SUSTO

Nestes dias cheios de violência em que vivemos, fico preparando-me para o pior. Acho que poderei estar de frente com um assaltante a qualquer momento e procuro fazer o que as autoridades sempre estão alertando acerca da conduta da vítima nesses casos. Estou preparado ou me preparando para esse encontro, fazer o quê?

Mas não perco o sono por causa disso. Morro e ressuscito cada noite. Quando me deito para dormir é como se estivesse morto. Minha esposa, no entanto, é como aquele alarme mais sensível e acorda ao mínimo ruído ou situações anômalas e, talvez também por essa razão, eu me embalo e vou embora.

Mas noite dessa acordei e ouvi vozes na varanda da casa, no andar superior, junto ao nosso quarto de dormir. Era Isa falando com alguém que eu não podia identificar, sabe como é, meio dormindo, meio acordado e ainda mais morto do que vivo, imaginei o pior. Chegou a hora, pensei. Levantei a cabeça do travesseiro para me inteirar e exato nesse momento ela entra no quarto de novo e volta cheia de peninhas: dois policiais militares fazendo a ronda noturna costumeira notaram o portão aberto e julgaram que alguma coisa anormal estaria acontecendo e estavam verificando.

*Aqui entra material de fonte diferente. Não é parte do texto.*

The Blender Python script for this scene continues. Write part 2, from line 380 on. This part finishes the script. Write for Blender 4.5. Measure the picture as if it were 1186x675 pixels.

Pararam a patrulhinha no portão, um dando apoio e o outro já estava dentro do quintal, arma na mão a procura de um possível assaltante. Minha esposa começou a conjeturar se realmente tivesse alguém poderia ter ferido o policial e por ai afora, coisas de mães!

Tentei dizer que esta era a sua profissão, ele sabe o perigo e tem treinamento especial para enfrentá-lo, blá, blá... E que também nós podíamos ter orgulho de ter profissionais assim comandados pelo coronel Marques de honradez e profissionalismo ímpares que a gente conhece e se orgulha de partilhar da sua amizade.

Tentei dormir, ou melhor, morrer de novo. Antes disso, eu fiquei a imaginar o perigo que aqueles dois amigos anônimos passaram. Por encontrar um bandido? Nem tanto. Eles sabem como fazer, mas eu tive para dar a ordem de ataque às duas feras que tomam conta aqui do quintal.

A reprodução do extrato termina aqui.